### [EXERCISE TASK]
Leave the pictures out and quote every line from the start of the listing to the line with "scene.camera = cam", inclusive.

────

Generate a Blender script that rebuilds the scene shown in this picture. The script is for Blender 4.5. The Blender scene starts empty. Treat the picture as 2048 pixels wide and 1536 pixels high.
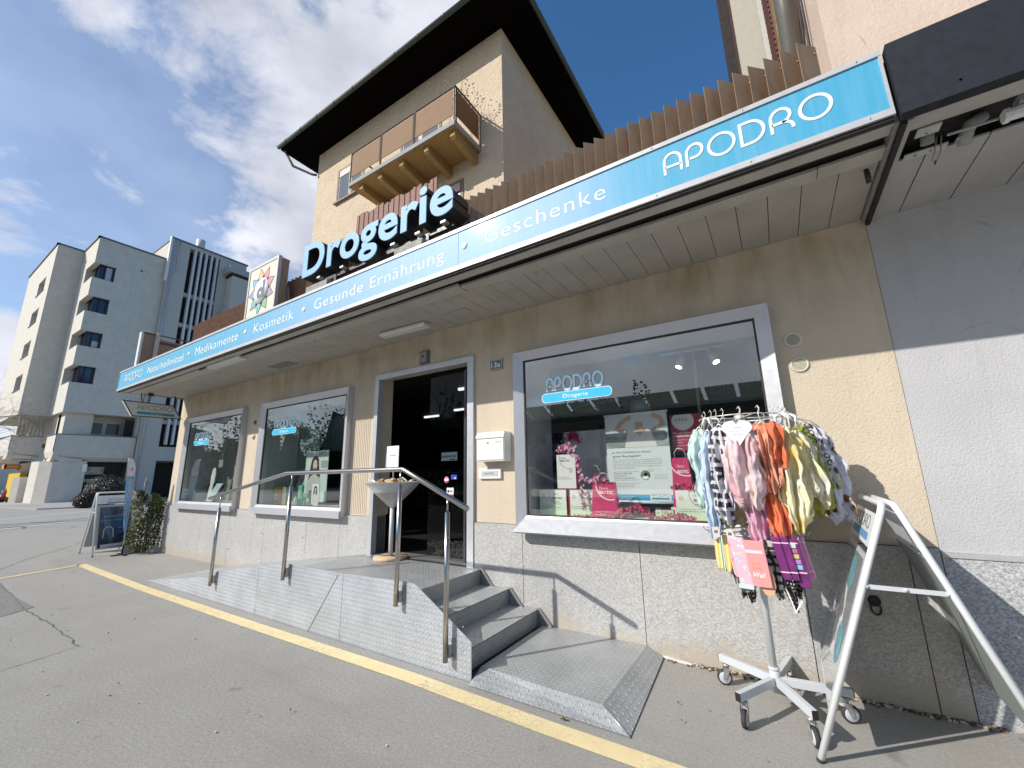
import bpy, bmesh, math, random
from mathutils import Vector, Matrix
R = math.radians
random.seed(7)
scene = bpy.context.scene
COL = scene.collection

# ------------------------------------------------------------------ camera
cam_d = bpy.data.cameras.new('camera')
cam = bpy.data.objects.new('camera', cam_d)
COL.objects.link(cam)
cam_d.sensor_width = 36
cam_d.lens = 821.43 / 2048 * 36
cam_d.clip_start = 0.05
cam_d.clip_end = 2000
rx, ry, rz = ((0.842900, 0.537714, -0.019565), (-0.130855, 0.169583, -0.976790), (-0.521916, 0.825897, 0.213304))
M = Matrix(((rx[0], -ry[0], -rz[0], 0), (rx[1], -ry[1], -rz[1], -3.85), (rx[2], -ry[2], -rz[2], 1.5), (0, 0, 0, 1)))
cam.matrix_world = M
scene.camera = cam

# ------------------------------------------------------------------ light
SUN = Vector((-0.90, -1.17, 1.03)).normalized()      # towards the sun
sun_el = math.asin(SUN.z)
sun_az = math.atan2(SUN.x, SUN.y)
world = bpy.data.worlds.new('World')
scene.world = world
world.use_nodes = True
wn = world.node_tree
wn.nodes.clear()
def W(t, **k):
    n = wn.nodes.new(t)
    for a, b in k.items():
        setattr(n, a, b)
    return n
wo = W('ShaderNodeOutputWorld'); bg = W('ShaderNodeBackground')
sky = W('ShaderNodeTexSky', sky_type='NISHITA', sun_disc=False)
sky.sun_elevation = sun_el
sky.sun_rotation = sun_az
sky.altitude = 400
sky.air_density = 1.0
sky.dust_density = 1.0
sky.ozone_density = 2.2
geo = W('ShaderNodeTexCoord')
def wmath(op, a, b=None, clamp=False):
    n = W('ShaderNodeMath', operation=op, use_clamp=clamp)
    for i, v in enumerate((a, b)):
        if v is None: continue
        if isinstance(v, (int, float)): n.inputs[i].default_value = v
        else: wn.links.new(v, n.inputs[i])
    return n.outputs[0]
def wdot(d, lo, hi, amp=1.0):
    d = Vector(d).normalized()
    n = W('ShaderNodeVectorMath', operation='DOT_PRODUCT')
    wn.links.new(geo.outputs['Generated'], n.inputs[0])
    n.inputs[1].default_value = d
    m = W('ShaderNodeMapRange', interpolation_type='SMOOTHSTEP')
    wn.links.new(n.outputs['Value'], m.inputs[0])
    m.inputs[1].default_value = lo; m.inputs[2].default_value = hi
    m.inputs[3].default_value = 0; m.inputs[4].default_value = amp
    return m.outputs[0]
def ray(u, v):
    x, y = (u - 1024) / 821.43, (v - 768) / 821.43
    return [rx[i] * x + ry[i] * y + rz[i] for i in range(3)]
# cloud banks: the big one stands up-left of the houses, smaller ones lower left and across the street
banks = [(ray(690, 60), .93, .995, .46), (ray(800, 210), .94, .995, .50), (ray(600, 400), .965, .998, .44), (ray(520, 250), .975, .997, .36), (ray(330, 20), .97, .995, .22),
         (ray(-60, 520), .99, .999, .40), (ray(-30, 760), .98, .999, .5), (ray(290, 350), .992, .9995, .30), (ray(30, 30), .98, .999, .16), (ray(470, 520), .985, .999, .34),
         ((-.35, -.85, .38), .80, .97, .46), ((-.26, -.93, .26), .86, .985, .50), ((-.62, -.72, .30), .9, .99, .45), ((-.25, -.9, .42), .93, .995, .5), ((-.8, -.45, .25), .93, .99, .5), ((-.5, -.6, .6), .93, .99, .45), ((.3, -.9, .5), .93, .99, .4), ((-.98, .1, .25), .93, .99, .3)]
acc = None
for d, lo, hi, amp in banks:
    o = wdot(d, lo, hi, amp)
    acc = o if acc is None else wmath('MAXIMUM', acc, o)
mp = W('ShaderNodeMapping'); mp.inputs['Scale'].default_value = (1, 1, 1.7)
wn.links.new(geo.outputs['Generated'], mp.inputs[0])
nz = W('ShaderNodeTexNoise'); nz.inputs['Scale'].default_value = 3.4; nz.inputs['Detail'].default_value = 12; nz.inputs['Roughness'].default_value = .62
nz.inputs['Distortion'].default_value = .35
wn.links.new(mp.outputs[0], nz.inputs['Vector'])
dens = wmath('ADD', acc, nz.outputs[0])
mr = W('ShaderNodeMapRange', interpolation_type='SMOOTHSTEP')
wn.links.new(dens, mr.inputs[0])
mr.inputs[1].default_value = .72; mr.inputs[2].default_value = .96; mr.inputs[3].default_value = 0; mr.inputs[4].default_value = .92
nz2 = W('ShaderNodeTexNoise'); nz2.inputs['Scale'].default_value = 5; nz2.inputs['Detail'].default_value = 6
wn.links.new(mp.outputs[0], nz2.inputs['Vector'])
cr = W('ShaderNodeValToRGB')
cr.color_ramp.elements[0].position = .3; cr.color_ramp.elements[0].color = (4.6, 4.75, 5.4, 1)
cr.color_ramp.elements[1].position = .7; cr.color_ramp.elements[1].color = (7.6, 7.7, 8.2, 1)
wn.links.new(nz2.outputs[0], cr.inputs[0])
mx = W('ShaderNodeMix', data_type='RGBA')
veil = wdot(ray(-300, 480), .62, .97, .30)
wn.links.new(wmath('MAXIMUM', mr.outputs[0], veil), mx.inputs[0])
tint = W('ShaderNodeMix', data_type='RGBA', blend_type='MULTIPLY'); tint.inputs[0].default_value = 1
wn.links.new(sky.outputs[0], tint.inputs[6]); tint.inputs[7].default_value = (.95, 1.10, 1.20, 1)
hsv = W('ShaderNodeHueSaturation'); hsv.inputs['Saturation'].default_value = 1.15; hsv.inputs['Value'].default_value = 1.02; wn.links.new(tint.outputs[2], hsv.inputs['Color'])
wn.links.new(hsv.outputs[0], mx.inputs[6]); wn.links.new(cr.outputs[0], mx.inputs[7])
wn.links.new(mx.outputs[2], bg.inputs[0])
bg.inputs[1].default_value = .112
wn.links.new(bg.outputs[0], wo.inputs[0])

sd = bpy.data.lights.new('sun', 'SUN'); sd.energy = 4.3; sd.angle = R(.53); sd.color = (1, .955, .88)
so = bpy.data.objects.new('sun', sd); COL.objects.link(so)
so.rotation_euler = SUN.to_track_quat('Z', 'Y').to_euler()
so.location = (-9, -12, 14)

scene.view_settings.view_transform = 'Standard'
scene.view_settings.look = 'None'
scene.view_settings.exposure = 0.26
scene.view_settings.gamma = 1
scene.cycles.max_bounces = 8
scene.cycles.transparent_max_bounces = 16

# ------------------------------------------------------------------ materials
class NT:
    def __init__(s, name):
        s.m = bpy.data.materials.new(name); s.m.use_nodes = True
        s.t = s.m.node_tree; s.t.nodes.clear()
        s.o = s.n('ShaderNodeOutputMaterial'); s.b = s.n('ShaderNodeBsdfPrincipled')
        s.l(s.b.outputs[0], s.o.inputs[0])
        s.g = s.n('ShaderNodeNewGeometry')
        s.P = s.g.outputs['Position']
    def n(s, t, **k):
        n = s.t.nodes.new(t)
        for a, b in k.items(): setattr(n, a, b)
        return n
    def l(s, a, b): s.t.links.new(a, b)
    def put(s, v, i):
        if isinstance(v, (int, float)): i.default_value = v
        elif isinstance(v, (tuple, list)): i.default_value = tuple(v) + ((1,) if len(v) == 3 and len(i.default_value) == 4 else ())
        else: s.l(v, i)
    def math(s, op, a, b=None, c=None, clamp=False):
        n = s.n('ShaderNodeMath', operation=op, use_clamp=clamp)
        for i, v in enumerate((a, b, c)):
            if v is not None: s.put(v, n.inputs[i])
        return n.outputs[0]
    def noise(s, scale, detail=3, rough=.5, vec=None, dist=0):
        n = s.n('ShaderNodeTexNoise'); s.l(vec or s.P, n.inputs['Vector'])
        n.inputs['Scale'].default_value = scale; n.inputs['Detail'].default_value = detail
        n.inputs['Roughness'].default_value = rough; n.inputs['Distortion'].default_value = dist
        return n.outputs[0]
    def vor(s, scale, feat='F1', out='Distance', vec=None):
        n = s.n('ShaderNodeTexVoronoi', feature=feat); s.l(vec or s.P, n.inputs['Vector'])
        n.inputs['Scale'].default_value = scale
        return n.outputs[out]
    def map(s, sc=(1, 1, 1), rot=(0, 0, 0), vec=None, loc=(0, 0, 0)):
        n = s.n('ShaderNodeMapping'); s.l(vec or s.P, n.inputs[0])
        n.inputs['Scale'].default_value = sc; n.inputs['Rotation'].default_value = rot; n.inputs['Location'].default_value = loc
        return n.outputs[0]
    def ramp(s, f, *st, interp='LINEAR'):
        n = s.n('ShaderNodeValToRGB'); s.l(f, n.inputs[0]); e = n.color_ramp.elements
        n.color_ramp.interpolation = interp
        while len(e) < len(st): e.new(.5)
        for i, (p, c) in enumerate(st):
            e[i].position = p
            e[i].color = (c, c, c, 1) if isinstance(c, (int, float)) else tuple(c) + (1,)
        return n.outputs[0]
    def mr(s, f, a, b, c=0., d=1., sm=False):
        n = s.n('ShaderNodeMapRange'); s.l(f, n.inputs[0])
        if sm: n.interpolation_type = 'SMOOTHSTEP'
        for i, v in enumerate((a, b, c, d)): n.inputs[i + 1].default_value = v
        return n.outputs[0]
    def mix(s, f, a, b, mode='MIX'):
        n = s.n('ShaderNodeMix', data_type='RGBA', blend_type=mode)
        s.put(f, n.inputs[0]); s.put(a, n.inputs[6]); s.put(b, n.inputs[7])
        return n.outputs[2]
    def sep(s, vec=None):
        n = s.n('ShaderNodeSeparateXYZ'); s.l(vec or s.P, n.inputs[0])
        return n.outputs
    def bump(s, h, st=.3, dist=.01):
        n = s.n('ShaderNodeBump'); s.put(h, n.inputs['Height'])
        n.inputs['Strength'].default_value = st; n.inputs['Distance'].default_value = dist
        s.l(n.outputs[0], s.b.inputs['Normal'])
        return n
    def set(s, col=None, rough=None, metal=None, **k):
        if col is not None: s.put(col, s.b.inputs['Base Color'])
        if rough is not None: s.put(rough, s.b.inputs['Roughness'])
        if metal is not None: s.put(metal, s.b.inputs['Metallic'])
        for a, v in k.items(): s.put(v, s.b.inputs[a.replace('_', ' ')])
        return s
MC = {}
def mat(name, col, rough=.6, metal=0., var=.06, vs=9., bump=0., bs=60., coat=0., fine=0.):
    """painted / plain surface: slight large-scale colour variation plus optional fine bump"""
    if name in MC: return MC[name]
    t = NT(name)
    lo = tuple(c * (1 - var) for c in col); hi = tuple(min(1, c * (1 + var)) for c in col)
    f = t.noise(vs, 4, .6)
    t.set(t.mix(t.mr(f, .3, .7), lo, hi), t.mr(t.noise(vs * 2.3, 3), .3, .7, rough * .85, min(1, rough * 1.15)), metal)
    if coat: t.set(Coat_Weight=coat, Coat_Roughness=.08)
    if bump: t.bump(t.noise(bs, 4), bump, .004)
    MC[name] = t.m
    return t.m
def matte(m, v=.12):
    for n in m.node_tree.nodes:
        if n.type == 'BSDF_PRINCIPLED': n.inputs['Specular IOR Level'].default_value = v
    return m
def emat(name, col, st):
    if name in MC: return MC[name]
    t = NT(name); t.set(col, .5); t.put(col, t.b.inputs['Emission Color']); t.b.inputs['Emission Strength'].default_value = st
    MC[name] = t.m; return t.m

def m_stucco(name, col, dark, bs=55, bst=.5, stain=True, top=3.4, streak=.5, band=0, pits=(.58, .68, .28), bd=.012):
    t = NT(name)
    n1 = t.noise(1.7, 5, .62); n2 = t.noise(bs, 3, .55); n3 = t.noise(6, 4, .6)
    c = t.mix(t.mr(n1, .35, .7), tuple(x * .93 for x in col), tuple(min(1, x * 1.05) for x in col))
    pit = t.mr(t.noise(bs * .55, 3, .6, t.map((1, 1, 1.8), (0, .5, 0))), pits[0], pits[1])
    c = t.mix(t.math('MULTIPLY', pit, pits[2]), c, tuple(x * .62 for x in col))
    if stain:
        xyz = t.sep()
        up = t.mr(xyz[2], top - .95, top, 0, 1, True)
        sn = t.noise(2.4, 6, .65, t.map((1.2, 1.2, .55)))
        f = t.math('MULTIPLY', t.mr(sn, .38, .68, 0, 1, True), up)
        dr = t.mr(t.noise(14, 4, .6, t.map((1, 1, .10))), .52, .72)
        f2 = t.math('MULTIPLY', dr, t.math('MULTIPLY', up, .35))
        c = t.mix(t.math('ADD', t.math('MULTIPLY', f, streak), f2, clamp=True), c, dark)
    c = t.mix(t.mr(t.noise(7, 5, .65, t.map((1, 1, .07), loc=(3, 1, 0))), .54, .74, 0, .20), c, tuple(x * .55 for x in col))
    hc = t.vor(.55, 'DISTANCE_TO_EDGE', vec=t.map((1, 1, 1.3), loc=(.4, 0, .2))); c = t.mix(t.math('MULTIPLY', t.mr(t.math('ADD', hc, t.math('MULTIPLY', t.noise(9, 4), .010)), .0085, .0065, 0, .35), t.mr(n3, .5, .6)), c, tuple(x * .4 for x in col))
    t.set(c, .9)
    t.bump(t.math('ADD', n2, t.math('MULTIPLY', t.noise(bs * 2.4, 2), .5)), bst, bd)
    return t.m
M_WALL = m_stucco('cream_plaster', (.60, .51, .39), (.34, .27, .16), streak=.7)
M_HOUSE = m_stucco('yellow_render', (.62, .50, .36), (.3, .25, .14), bs=13, bst=1.0, stain=False, pits=(.53, .66, .26), bd=.04)
M_GREYW = m_stucco('grey_render', (.50, .495, .505), (.3, .3, .3), bs=70, bst=.45, stain=False)
M_PEACH = m_stucco('peach_render', (.60, .475, .385), (.4, .3, .22), bs=26, bst=.4, stain=False)
M_BLOCK = m_stucco('white_grey_render', (.60, .565, .50), (.3, .3, .28), bs=6, bst=.15, stain=False)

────

### [WRITTEN ANSWER]
Generate a Blender script that rebuilds the scene shown in this picture. The script is for Blender 4.5. The Blender scene starts empty. Treat the picture as 2048 pixels wide and 1536 pixels high.
import bpy, bmesh, math, random
from mathutils import Vector, Matrix
R = math.radians
random.seed(7)
scene = bpy.context.scene
COL = scene.collection

# ------------------------------------------------------------------ camera
cam_d = bpy.data.cameras.new('camera')
cam = bpy.data.objects.new('camera', cam_d)
COL.objects.link(cam)
cam_d.sensor_width = 36
cam_d.lens = 821.43 / 2048 * 36
cam_d.clip_start = 0.05
cam_d.clip_end = 2000
rx, ry, rz = ((0.842900, 0.537714, -0.019565), (-0.130855, 0.169583, -0.976790), (-0.521916, 0.825897, 0.213304))
M = Matrix(((rx[0], -ry[0], -rz[0], 0), (rx[1], -ry[1], -rz[1], -3.85), (rx[2], -ry[2], -rz[2], 1.5), (0, 0, 0, 1)))
cam.matrix_world = M
scene.camera = cam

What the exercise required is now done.